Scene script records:
★ ★ ★ ★ ★ ★ ★

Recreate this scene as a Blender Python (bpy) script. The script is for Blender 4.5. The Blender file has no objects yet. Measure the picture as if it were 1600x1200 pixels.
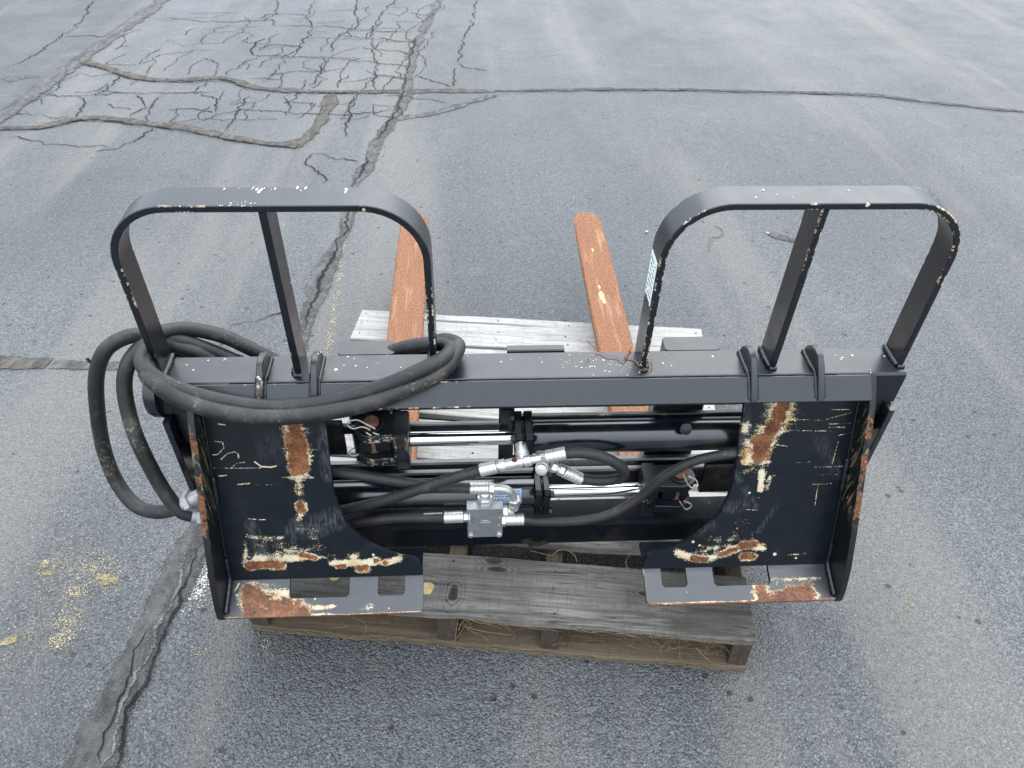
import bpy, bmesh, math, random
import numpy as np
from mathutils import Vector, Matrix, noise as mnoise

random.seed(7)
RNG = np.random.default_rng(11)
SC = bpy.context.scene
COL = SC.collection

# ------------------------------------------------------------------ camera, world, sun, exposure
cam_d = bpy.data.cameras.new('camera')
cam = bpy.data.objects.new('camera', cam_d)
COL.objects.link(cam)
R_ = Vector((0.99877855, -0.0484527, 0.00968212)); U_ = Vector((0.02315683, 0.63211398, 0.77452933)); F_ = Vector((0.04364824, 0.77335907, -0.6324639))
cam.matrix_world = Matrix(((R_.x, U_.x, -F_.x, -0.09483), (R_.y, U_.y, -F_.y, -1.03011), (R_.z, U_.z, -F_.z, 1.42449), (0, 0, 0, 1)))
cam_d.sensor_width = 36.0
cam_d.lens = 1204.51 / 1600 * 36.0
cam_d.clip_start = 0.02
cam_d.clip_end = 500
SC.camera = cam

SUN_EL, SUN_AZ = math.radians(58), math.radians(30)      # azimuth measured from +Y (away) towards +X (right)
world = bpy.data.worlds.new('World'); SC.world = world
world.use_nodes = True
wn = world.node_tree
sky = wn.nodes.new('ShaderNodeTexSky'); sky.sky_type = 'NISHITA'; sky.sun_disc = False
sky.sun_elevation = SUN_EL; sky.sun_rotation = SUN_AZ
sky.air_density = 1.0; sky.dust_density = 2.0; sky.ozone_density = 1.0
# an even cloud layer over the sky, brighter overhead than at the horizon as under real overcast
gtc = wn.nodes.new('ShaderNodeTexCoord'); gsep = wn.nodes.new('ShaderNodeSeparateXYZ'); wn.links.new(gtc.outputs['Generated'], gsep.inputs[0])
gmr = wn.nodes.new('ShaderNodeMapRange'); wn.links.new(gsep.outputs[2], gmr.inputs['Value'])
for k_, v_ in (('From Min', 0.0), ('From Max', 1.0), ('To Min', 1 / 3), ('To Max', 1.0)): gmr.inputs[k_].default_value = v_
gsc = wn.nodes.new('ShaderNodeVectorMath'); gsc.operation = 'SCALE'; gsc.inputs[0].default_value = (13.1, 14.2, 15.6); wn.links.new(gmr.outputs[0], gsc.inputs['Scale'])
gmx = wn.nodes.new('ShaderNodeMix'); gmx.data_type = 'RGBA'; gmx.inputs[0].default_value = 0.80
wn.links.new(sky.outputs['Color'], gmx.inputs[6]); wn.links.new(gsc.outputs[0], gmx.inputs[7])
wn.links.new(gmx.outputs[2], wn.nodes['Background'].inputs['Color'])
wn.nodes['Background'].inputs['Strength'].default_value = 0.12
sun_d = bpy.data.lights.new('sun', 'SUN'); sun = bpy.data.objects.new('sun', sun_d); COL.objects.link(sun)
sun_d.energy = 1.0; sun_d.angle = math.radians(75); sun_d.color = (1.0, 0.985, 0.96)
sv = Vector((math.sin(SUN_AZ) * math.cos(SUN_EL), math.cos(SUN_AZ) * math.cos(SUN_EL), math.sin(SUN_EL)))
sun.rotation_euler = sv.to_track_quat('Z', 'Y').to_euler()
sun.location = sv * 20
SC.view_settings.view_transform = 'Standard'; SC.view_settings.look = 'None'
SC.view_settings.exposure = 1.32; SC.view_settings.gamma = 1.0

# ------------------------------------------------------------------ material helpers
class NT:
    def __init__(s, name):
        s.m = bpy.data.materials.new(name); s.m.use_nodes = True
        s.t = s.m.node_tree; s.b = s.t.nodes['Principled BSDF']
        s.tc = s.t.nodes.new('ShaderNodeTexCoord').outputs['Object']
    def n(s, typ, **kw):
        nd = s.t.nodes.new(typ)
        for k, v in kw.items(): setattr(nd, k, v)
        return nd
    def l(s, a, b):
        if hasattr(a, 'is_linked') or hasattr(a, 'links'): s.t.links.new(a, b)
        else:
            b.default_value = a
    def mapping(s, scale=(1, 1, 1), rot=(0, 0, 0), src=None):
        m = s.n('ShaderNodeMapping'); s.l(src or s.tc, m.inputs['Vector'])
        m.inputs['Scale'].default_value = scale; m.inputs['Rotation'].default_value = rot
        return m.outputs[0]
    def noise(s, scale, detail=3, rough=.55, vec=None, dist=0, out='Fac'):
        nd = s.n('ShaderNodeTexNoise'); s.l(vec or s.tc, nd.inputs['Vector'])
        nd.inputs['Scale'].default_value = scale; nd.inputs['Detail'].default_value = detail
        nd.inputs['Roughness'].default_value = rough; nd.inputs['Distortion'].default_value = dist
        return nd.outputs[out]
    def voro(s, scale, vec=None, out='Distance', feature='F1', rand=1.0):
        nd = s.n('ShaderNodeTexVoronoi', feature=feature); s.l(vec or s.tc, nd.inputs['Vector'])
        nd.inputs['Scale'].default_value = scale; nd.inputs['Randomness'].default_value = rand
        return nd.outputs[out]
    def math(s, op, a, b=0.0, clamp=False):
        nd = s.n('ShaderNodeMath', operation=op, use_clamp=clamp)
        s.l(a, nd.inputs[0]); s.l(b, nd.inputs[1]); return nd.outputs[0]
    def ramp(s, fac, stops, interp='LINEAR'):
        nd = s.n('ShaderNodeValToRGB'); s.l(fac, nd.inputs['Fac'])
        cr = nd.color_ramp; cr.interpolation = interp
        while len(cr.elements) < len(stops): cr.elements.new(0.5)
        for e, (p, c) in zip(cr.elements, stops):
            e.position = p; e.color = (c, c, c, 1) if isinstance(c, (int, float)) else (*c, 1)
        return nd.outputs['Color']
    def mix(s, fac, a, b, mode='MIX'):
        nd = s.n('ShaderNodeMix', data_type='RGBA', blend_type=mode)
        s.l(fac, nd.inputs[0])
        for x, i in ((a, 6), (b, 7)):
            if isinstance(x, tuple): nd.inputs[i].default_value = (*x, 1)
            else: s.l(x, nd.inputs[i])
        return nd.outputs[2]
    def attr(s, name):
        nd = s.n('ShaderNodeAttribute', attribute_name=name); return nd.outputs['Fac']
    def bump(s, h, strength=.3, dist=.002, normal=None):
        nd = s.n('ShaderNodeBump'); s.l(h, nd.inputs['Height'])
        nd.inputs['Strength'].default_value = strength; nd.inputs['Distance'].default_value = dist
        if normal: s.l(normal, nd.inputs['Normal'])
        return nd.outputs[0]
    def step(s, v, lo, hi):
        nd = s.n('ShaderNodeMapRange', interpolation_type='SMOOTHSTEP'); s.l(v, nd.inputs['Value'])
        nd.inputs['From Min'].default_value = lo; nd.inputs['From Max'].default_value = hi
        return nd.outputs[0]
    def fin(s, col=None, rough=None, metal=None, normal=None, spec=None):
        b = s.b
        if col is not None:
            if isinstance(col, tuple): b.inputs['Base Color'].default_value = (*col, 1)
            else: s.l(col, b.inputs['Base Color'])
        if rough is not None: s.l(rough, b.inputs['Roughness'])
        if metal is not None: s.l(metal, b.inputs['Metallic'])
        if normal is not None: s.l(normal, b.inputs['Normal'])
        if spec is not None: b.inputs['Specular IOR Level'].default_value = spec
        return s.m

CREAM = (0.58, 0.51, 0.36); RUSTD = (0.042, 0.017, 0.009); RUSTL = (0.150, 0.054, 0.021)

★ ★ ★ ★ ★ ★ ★

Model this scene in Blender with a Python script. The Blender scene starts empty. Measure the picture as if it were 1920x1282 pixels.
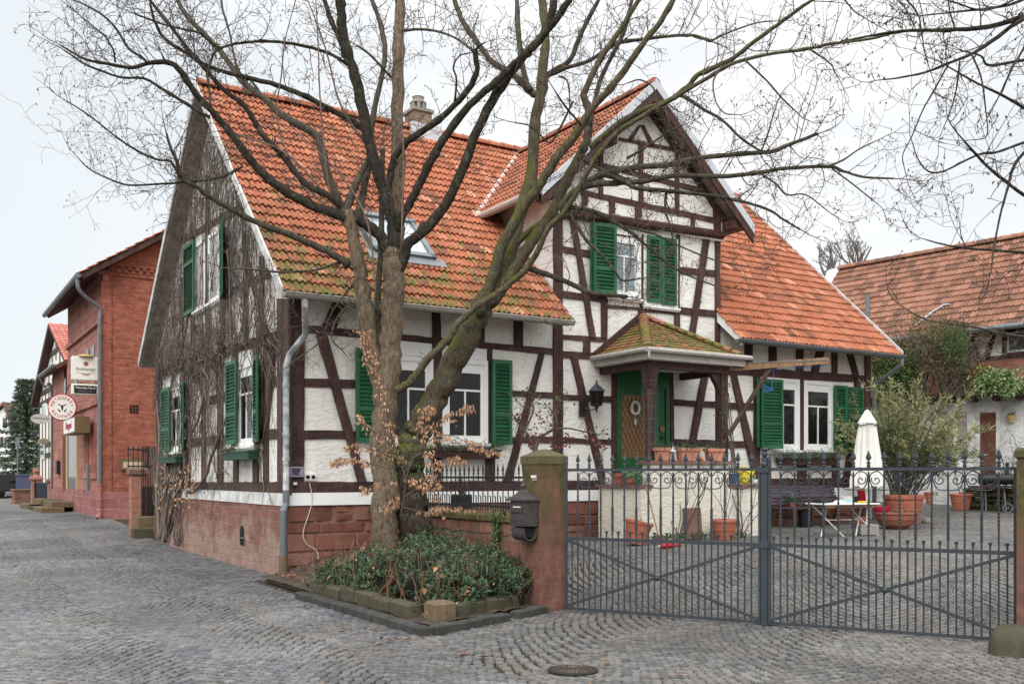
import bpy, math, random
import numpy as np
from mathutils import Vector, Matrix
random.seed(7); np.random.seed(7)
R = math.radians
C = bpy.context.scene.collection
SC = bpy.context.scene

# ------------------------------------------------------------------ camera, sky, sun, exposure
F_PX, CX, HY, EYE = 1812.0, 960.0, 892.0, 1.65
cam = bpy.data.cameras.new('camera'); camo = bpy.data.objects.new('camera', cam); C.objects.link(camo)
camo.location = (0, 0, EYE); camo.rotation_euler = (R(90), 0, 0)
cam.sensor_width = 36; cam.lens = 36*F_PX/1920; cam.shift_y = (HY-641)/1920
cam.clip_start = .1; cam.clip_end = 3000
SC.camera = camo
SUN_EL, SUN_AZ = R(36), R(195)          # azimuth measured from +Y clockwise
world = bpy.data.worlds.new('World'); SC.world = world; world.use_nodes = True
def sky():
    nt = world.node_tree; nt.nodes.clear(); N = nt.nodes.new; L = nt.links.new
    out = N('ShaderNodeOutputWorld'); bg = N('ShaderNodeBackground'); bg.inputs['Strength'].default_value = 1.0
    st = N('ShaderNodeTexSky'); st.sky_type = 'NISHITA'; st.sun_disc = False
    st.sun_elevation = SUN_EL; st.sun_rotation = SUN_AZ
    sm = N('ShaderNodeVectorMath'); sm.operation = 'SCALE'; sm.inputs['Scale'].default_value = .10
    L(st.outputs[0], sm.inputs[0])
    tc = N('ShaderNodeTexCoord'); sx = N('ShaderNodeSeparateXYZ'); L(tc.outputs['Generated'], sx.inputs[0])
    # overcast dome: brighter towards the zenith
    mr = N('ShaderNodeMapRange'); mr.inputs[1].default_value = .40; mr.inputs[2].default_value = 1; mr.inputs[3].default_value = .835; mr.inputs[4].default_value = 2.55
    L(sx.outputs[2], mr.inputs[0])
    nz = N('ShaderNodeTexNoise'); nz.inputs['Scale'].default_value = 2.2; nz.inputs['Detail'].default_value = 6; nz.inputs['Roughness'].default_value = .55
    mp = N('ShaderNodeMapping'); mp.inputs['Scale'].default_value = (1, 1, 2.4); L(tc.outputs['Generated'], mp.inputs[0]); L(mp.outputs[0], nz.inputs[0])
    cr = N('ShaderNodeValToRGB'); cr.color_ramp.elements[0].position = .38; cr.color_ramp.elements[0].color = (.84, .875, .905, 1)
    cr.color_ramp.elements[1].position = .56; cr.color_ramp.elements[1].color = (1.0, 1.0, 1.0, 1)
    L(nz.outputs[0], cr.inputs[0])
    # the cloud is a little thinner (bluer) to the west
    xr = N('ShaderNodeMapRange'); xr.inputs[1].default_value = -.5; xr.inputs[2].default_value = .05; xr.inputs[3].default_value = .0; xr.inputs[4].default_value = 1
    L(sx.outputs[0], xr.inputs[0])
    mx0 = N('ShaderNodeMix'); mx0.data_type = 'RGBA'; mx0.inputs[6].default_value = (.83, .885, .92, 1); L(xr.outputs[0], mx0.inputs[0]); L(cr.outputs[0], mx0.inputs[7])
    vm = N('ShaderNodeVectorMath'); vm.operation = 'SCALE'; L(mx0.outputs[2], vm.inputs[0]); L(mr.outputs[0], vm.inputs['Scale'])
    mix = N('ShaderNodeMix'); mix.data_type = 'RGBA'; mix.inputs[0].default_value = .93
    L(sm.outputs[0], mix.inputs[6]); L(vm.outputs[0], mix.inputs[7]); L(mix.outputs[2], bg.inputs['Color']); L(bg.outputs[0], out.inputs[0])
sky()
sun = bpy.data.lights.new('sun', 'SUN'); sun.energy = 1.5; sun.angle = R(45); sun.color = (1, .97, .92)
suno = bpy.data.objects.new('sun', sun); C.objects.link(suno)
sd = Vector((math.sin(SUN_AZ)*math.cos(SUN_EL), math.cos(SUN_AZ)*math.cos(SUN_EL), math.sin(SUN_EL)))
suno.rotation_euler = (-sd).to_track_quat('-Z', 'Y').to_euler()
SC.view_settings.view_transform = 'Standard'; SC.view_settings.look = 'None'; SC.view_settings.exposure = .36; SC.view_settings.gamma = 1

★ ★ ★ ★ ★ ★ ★

**TASK INSTRUCTIONS:**
From the line with "Recreate this scene" to the line with "COL = SC.collection", set down those lines word for word and only those, counting both ends. Pictures stay out of the copy.

**WRITTEN SOLUTION:**
Recreate this scene as a Blender Python (bpy) script. The script is for Blender 4.5. The Blender file has no objects yet. Measure the picture as if it were 1600x1200 pixels.
import bpy, bmesh, math, random
import numpy as np
from mathutils import Vector, Matrix, noise as mnoise

random.seed(7)
RNG = np.random.default_rng(11)
SC = bpy.context.scene
COL = SC.collection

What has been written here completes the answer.